When I came back to the US after twenty years absence, it was like being a child let loose in Disneyland. But it didn't feel like home. Twenty years is a long time.
Why did the house where my family lived no longer seem like home? I began to wonder about what we mean by home, I mean really home, that place where you exhale, relax, know where everything is, know what every change in light and each shift in the air currents means.
And so I began to collect accounts of home from all kinds of books and photographs. On the shelf above my computer is a fat notebook with wonderful narratives -- all of them are other people's accounts of Der Heim Platz -- Home.
Thinking I might write something that tied them all together, I began to take notes. Here a few paragraphs:
The smell of burning apple wood has the power to stop me in my tracks. That gamy, sweet smoke will interrupt any thought and, for a moment at least, obliterate all other senses. Attentive at the threshold of memory, I am home.
To a friend I might explain, "I love that smell," but that isn't quite true, for in the deep, sub-rational place where the precise memory of burning firewood lives, love and like are as irrelevant as they must be to the sea turtle finding its way back to the remote beach where it hatched. In the grip of memory all I know is, that place was mine. Or better, that place was me.

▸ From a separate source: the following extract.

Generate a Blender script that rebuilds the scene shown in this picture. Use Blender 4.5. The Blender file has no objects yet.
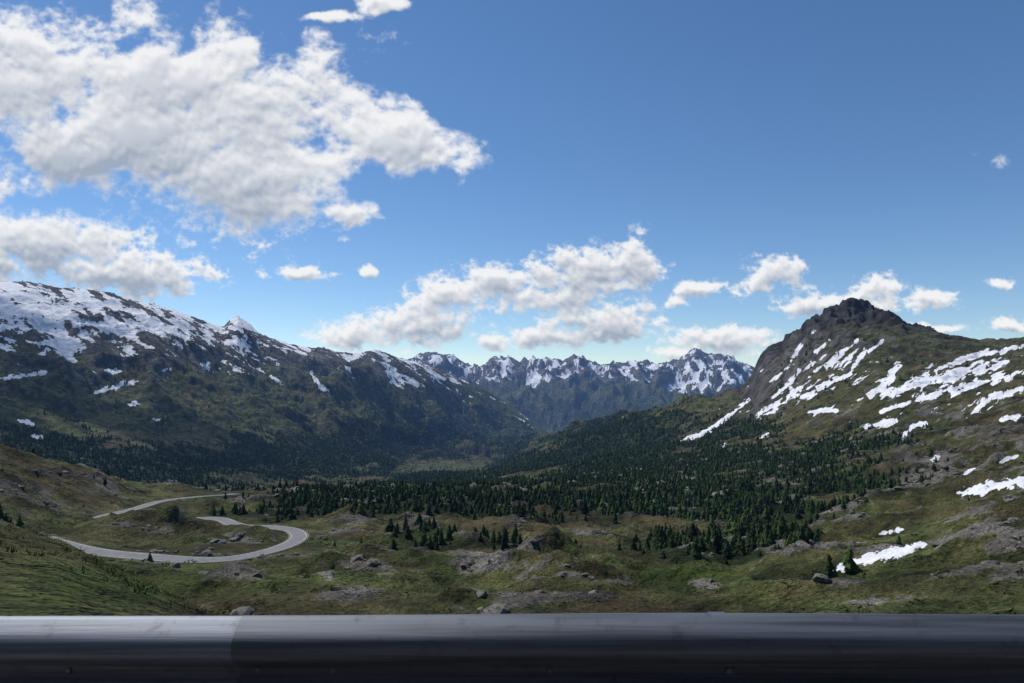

Over the years I've tried to give that memory some substance, bring it into focus. I've formed an image of a farmhouse kitchen with blue-grey walls and an uneven pine board floor, a big table in the middle, and a blackboard on one wall. For a long time I was sure I must have invented this place because I grew up in a huge brick house very close to a city. The kitchen was massive and staffed by a cook and maids and it had no rural flavor whatsoever. Try as I might I couldn't link apple wood smoke to any part of that efficient, busy place.
Apple wood was cut and burned in the fireplaces of my grandmother's big Maine summer house I'm sure -- the house sat on a hill overlooking a harbor and it was surrounded by an old apple orchard. But her functional, well-staffed kitchen bore no resemblance to that other kitchen with its idiosyncratic blackboard.
During a rootless period when I moved through a series of rented apartments and houses I heard something which made me decide to look harder for the source of the blue-grey kitchen memory -- or perhaps prove that it was wholly invented. On the car radio one evening I heard The Wind in the Willows being read aloud:
He stopped dead in his tracks, his nose searching hither and thither in its efforts to recapture the fine filament, the telegraphic current, that had so strongly move him. A moment, and he had caught it again, and with it this time came recollection in its fullest flood.
Home! That was what they meant, those caressing appeals, those soft touches wafted through the air, those invisible little hands pulling and tugging, all one way! Why, it must be quite close by him at the moment, his old home that he had hurriedly forsaken and never sought again, that day when he first found the river!
And now it was sending out its scouts and its messengers to capture and bring him in. Since his escape on that bright morning he had hardly given it a thought, so absorbed had he been in his new life, in all its pleasure, its surprises, its fresh and captivating experiences.
Now, with a rush of old memories, how clearly it stood up before him in the darkness! Shabby indeed, and small and poorly furnished, and yet his, the home he had made for himself, the home he had been so happy to get back to after his day’s work. And the home had been happy with him, too, evidently, and was missing him, and wanted him back, and was telling him so, through his nose, sorrowfully, reproachfully, but with no bitterness or anger; only with plaintive reminder that it was there, and wanted him.